Over time, unmanaged fear can begin to limit life. When fear becomes persistent and overwhelming, it may develop into a phobia. At that point, willpower alone often isn’t enough.
That’s when professional support — including tools such as hypnosis — can help retrain the mind and calm the nervous system.
Practical Steps for Overcoming Fear
While deeper phobias may require professional guidance, many fears respond well to simple awareness practices.
1. Cultivate Awareness
First, acknowledge that fear limits your enjoyment of life. Many people become so accustomed to anxious thoughts that they stop noticing how much control fear has taken.

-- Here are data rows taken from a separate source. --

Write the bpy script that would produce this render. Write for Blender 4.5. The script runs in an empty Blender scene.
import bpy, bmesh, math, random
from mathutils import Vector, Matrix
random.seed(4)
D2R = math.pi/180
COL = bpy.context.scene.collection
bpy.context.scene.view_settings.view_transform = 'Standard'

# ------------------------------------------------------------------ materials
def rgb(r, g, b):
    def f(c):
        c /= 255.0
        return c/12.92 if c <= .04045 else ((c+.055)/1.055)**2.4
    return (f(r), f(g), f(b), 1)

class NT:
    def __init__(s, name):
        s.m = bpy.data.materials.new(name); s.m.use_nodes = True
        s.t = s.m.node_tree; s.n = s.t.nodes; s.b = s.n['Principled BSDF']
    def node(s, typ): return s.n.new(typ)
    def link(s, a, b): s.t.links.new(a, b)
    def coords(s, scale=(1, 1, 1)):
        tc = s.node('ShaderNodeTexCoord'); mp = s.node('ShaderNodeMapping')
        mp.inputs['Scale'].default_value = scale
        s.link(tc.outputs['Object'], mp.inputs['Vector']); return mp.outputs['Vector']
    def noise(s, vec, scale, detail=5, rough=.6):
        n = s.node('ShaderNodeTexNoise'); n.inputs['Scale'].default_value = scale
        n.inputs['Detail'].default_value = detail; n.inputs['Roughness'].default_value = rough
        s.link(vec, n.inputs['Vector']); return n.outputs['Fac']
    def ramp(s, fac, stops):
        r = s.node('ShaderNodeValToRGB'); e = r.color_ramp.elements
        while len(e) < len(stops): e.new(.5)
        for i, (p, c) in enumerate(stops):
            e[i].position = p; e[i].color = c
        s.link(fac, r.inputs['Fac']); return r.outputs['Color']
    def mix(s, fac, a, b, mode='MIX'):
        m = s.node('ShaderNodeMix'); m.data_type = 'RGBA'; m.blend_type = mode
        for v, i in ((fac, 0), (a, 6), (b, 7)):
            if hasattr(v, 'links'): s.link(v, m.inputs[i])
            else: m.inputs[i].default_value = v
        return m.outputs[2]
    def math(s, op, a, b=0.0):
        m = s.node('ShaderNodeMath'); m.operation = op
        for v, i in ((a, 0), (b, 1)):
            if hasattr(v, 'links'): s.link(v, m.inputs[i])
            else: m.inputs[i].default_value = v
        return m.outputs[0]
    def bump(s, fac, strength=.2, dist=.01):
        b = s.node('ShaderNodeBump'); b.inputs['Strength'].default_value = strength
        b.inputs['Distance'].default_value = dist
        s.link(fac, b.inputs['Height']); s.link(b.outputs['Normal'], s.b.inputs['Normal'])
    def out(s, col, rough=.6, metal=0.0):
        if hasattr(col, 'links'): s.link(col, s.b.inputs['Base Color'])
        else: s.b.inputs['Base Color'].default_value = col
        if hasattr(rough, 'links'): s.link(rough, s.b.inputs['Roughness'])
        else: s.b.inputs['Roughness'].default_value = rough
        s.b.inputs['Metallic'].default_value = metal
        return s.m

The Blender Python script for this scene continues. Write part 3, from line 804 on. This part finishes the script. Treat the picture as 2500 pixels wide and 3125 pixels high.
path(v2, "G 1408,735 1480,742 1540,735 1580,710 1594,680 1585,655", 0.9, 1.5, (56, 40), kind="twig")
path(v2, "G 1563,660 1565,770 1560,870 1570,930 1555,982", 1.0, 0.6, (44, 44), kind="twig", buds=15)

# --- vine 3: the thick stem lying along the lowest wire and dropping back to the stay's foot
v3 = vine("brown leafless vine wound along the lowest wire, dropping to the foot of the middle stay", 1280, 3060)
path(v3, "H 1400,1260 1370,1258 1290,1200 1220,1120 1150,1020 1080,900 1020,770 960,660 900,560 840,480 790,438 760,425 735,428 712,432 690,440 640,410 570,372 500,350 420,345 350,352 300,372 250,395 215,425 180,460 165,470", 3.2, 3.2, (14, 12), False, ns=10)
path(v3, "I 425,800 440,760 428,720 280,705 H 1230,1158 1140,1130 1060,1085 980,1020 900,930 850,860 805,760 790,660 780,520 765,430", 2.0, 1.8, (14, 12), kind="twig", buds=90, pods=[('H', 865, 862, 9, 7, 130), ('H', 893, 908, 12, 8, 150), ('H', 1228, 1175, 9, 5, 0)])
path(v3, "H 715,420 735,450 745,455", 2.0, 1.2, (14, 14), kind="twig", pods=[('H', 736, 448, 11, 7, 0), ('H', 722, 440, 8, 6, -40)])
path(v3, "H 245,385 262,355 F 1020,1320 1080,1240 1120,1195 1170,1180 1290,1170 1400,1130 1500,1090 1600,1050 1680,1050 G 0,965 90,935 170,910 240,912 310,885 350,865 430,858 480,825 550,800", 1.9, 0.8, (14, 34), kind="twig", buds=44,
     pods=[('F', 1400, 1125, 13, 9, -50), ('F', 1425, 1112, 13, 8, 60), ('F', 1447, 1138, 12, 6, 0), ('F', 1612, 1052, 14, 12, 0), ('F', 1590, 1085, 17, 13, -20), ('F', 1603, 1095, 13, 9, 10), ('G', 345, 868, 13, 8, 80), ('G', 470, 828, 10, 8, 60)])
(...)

2. Identify the Specific Fear
Next, clarify what you’re actually afraid of. What images appear in your mind? What story plays out in those mental scenes? Often, fear grows stronger when left undefined.
3. Become Curious
Rather than fighting the fear immediately, observe it. Where do you feel it in your body? What thoughts fuel it? How do you react when it appears?
Curiosity reduces intensity.
4. Use Your Breath
Then, slow your breathing. Inhale calm. Exhale tension. As you breathe, imagine the fear shrinking or even turning into a cartoon version of itself. Visualization shifts emotional charge.
5. Change the Emotional Tone
You might even print or draw an image that represents your fear. Humor can reduce power. When you treat fear as something smaller than you, your nervous system begins to recalibrate.
6. Imagine Life Without the Fear
Finally, picture yourself free from it. How would you stand? Speak? Move? Think? Practicing that version of yourself builds new neural pathways.
Walt Disney’s Surprising Phobia
Reports suggest that Walt Disney struggled with musophobia — a fear of mice.
Ironically, he went on to create Mickey Mouse, Minnie Mouse, and an entire entertainment empire built around animated mice.
Whether or not that creative act consciously addressed his fear, the symbolism is powerful. By transforming something frightening into something playful, he shifted its meaning.
He turned fear into imagination.
When Fear Becomes a Phobia
If your fear has crossed into phobia territory, you already know it isn’t logical. You may understand intellectually that you are safe, yet your body reacts as if danger is imminent.
At that stage, professional help can make a meaningful difference.
Hypnosis, in particular, helps rewire fear responses by working directly with the subconscious patterns that fuel them. Rather than forcing yourself to “be brave,” hypnosis can help you feel naturally calmer and more confident.
Releasing Fear and Living Fully
Franklin Delano Roosevelt famously said,
“The only thing we have to fear is fear itself.”
Perhaps it’s time to release fear and reclaim your sense of freedom.
You don’t have to remain controlled by it.
Fear can warn you — but it does not have to rule you.